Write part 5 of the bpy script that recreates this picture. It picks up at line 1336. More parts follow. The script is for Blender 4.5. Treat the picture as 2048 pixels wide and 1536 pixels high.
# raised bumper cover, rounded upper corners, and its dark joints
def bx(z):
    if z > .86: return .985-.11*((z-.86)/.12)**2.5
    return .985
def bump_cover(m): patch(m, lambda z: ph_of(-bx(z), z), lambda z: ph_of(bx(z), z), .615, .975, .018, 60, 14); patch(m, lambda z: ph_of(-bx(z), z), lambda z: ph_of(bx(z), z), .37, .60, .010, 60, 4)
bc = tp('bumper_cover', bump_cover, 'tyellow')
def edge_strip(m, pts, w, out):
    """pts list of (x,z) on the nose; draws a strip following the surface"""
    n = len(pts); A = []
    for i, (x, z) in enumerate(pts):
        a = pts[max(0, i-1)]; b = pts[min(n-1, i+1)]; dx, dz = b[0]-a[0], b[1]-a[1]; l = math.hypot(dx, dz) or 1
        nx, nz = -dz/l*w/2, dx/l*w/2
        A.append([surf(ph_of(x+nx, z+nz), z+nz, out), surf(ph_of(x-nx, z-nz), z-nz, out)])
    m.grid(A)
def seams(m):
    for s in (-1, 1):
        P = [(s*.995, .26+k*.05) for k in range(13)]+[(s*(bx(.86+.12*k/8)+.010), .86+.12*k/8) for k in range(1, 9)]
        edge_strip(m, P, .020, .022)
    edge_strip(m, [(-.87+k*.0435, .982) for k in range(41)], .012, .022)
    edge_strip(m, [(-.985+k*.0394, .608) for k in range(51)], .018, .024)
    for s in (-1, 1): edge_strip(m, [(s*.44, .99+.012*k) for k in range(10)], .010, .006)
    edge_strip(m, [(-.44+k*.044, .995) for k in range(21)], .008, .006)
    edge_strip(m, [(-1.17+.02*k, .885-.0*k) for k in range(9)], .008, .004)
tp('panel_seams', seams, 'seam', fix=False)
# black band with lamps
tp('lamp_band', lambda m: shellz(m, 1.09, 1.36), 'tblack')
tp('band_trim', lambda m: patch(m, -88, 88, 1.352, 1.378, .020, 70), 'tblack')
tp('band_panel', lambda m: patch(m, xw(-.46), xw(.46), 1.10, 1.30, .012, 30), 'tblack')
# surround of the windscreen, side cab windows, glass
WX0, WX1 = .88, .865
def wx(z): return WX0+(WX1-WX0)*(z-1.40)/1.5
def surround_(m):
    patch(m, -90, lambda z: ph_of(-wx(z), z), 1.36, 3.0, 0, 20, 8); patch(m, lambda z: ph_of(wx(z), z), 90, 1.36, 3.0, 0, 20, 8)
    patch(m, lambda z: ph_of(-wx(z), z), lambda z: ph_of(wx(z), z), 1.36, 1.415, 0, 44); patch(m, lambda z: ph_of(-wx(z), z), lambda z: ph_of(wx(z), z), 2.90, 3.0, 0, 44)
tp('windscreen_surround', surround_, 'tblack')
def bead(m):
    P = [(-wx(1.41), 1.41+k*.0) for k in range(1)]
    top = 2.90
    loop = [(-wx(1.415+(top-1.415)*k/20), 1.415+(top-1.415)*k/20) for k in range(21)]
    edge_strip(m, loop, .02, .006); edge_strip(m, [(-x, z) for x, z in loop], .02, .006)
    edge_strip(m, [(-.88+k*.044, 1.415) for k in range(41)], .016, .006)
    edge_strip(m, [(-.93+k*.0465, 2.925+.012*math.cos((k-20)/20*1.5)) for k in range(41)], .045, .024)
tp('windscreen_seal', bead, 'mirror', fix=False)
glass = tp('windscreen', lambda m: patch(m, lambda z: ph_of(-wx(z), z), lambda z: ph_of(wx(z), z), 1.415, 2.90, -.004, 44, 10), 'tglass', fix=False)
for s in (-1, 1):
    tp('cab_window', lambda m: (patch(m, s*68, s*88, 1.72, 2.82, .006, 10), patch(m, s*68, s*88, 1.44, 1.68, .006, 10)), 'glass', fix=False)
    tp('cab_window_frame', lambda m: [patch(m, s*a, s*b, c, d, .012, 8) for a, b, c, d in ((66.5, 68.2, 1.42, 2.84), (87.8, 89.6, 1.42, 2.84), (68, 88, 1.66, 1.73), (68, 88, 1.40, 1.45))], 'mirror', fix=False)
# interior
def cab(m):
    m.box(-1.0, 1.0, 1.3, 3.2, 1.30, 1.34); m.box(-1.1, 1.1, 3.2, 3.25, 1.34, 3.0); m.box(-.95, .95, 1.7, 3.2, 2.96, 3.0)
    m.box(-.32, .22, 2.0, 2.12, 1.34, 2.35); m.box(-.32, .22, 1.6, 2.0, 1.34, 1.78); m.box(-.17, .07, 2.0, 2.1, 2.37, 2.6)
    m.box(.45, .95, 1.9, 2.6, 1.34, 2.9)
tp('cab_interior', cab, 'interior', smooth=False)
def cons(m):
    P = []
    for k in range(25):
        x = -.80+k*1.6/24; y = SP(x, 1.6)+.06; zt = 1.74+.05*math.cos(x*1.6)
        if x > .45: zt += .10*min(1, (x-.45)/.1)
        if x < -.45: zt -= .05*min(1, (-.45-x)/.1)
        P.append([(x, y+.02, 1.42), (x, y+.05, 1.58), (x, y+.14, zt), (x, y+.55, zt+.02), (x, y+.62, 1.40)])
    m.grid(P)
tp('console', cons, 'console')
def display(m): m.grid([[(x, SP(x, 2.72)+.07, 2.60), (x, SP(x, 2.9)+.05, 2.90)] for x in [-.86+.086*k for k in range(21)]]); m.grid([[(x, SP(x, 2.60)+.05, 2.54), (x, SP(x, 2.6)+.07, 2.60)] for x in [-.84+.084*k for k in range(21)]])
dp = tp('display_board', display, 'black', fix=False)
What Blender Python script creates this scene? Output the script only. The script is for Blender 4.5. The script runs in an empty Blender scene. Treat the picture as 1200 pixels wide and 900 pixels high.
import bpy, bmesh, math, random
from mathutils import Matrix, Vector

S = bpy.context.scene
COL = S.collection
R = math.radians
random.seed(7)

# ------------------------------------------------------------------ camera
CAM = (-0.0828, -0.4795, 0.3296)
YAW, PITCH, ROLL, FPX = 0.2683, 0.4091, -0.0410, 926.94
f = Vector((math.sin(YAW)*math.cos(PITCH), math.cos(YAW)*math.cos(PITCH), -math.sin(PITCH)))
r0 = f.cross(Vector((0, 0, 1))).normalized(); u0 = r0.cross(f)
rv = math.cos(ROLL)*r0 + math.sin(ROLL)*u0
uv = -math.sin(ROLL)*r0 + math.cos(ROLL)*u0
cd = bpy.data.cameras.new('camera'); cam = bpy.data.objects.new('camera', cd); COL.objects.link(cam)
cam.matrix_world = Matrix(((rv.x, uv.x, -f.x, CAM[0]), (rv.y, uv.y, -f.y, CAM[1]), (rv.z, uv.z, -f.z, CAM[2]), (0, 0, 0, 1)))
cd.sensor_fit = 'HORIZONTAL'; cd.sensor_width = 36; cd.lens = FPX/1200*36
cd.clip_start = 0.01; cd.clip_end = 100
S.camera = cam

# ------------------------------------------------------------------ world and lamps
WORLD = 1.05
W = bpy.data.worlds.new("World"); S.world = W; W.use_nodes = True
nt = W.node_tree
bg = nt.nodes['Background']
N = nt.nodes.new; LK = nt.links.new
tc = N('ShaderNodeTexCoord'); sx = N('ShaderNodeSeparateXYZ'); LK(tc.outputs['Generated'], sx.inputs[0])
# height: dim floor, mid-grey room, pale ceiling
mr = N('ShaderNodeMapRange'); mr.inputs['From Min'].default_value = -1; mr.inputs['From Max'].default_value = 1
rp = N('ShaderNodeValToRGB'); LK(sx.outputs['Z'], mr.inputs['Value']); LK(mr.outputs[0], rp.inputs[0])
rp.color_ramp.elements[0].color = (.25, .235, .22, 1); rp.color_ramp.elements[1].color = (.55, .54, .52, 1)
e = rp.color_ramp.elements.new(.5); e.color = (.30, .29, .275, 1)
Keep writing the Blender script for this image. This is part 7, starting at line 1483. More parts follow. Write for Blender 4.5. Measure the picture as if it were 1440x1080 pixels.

####################

_Problem to work on_
Transcribe word for word the lines from the one holding "What Blender Python" through the one holding "random.seed(7)". Include both, and add nothing.

_Full solution_
What Blender Python script creates this scene? Output the script only. The script is for Blender 4.5. The script runs in an empty Blender scene. Treat the picture as 1200 pixels wide and 900 pixels high.
import bpy, bmesh, math, random
from mathutils import Matrix, Vector

S = bpy.context.scene
COL = S.collection
R = math.radians
random.seed(7)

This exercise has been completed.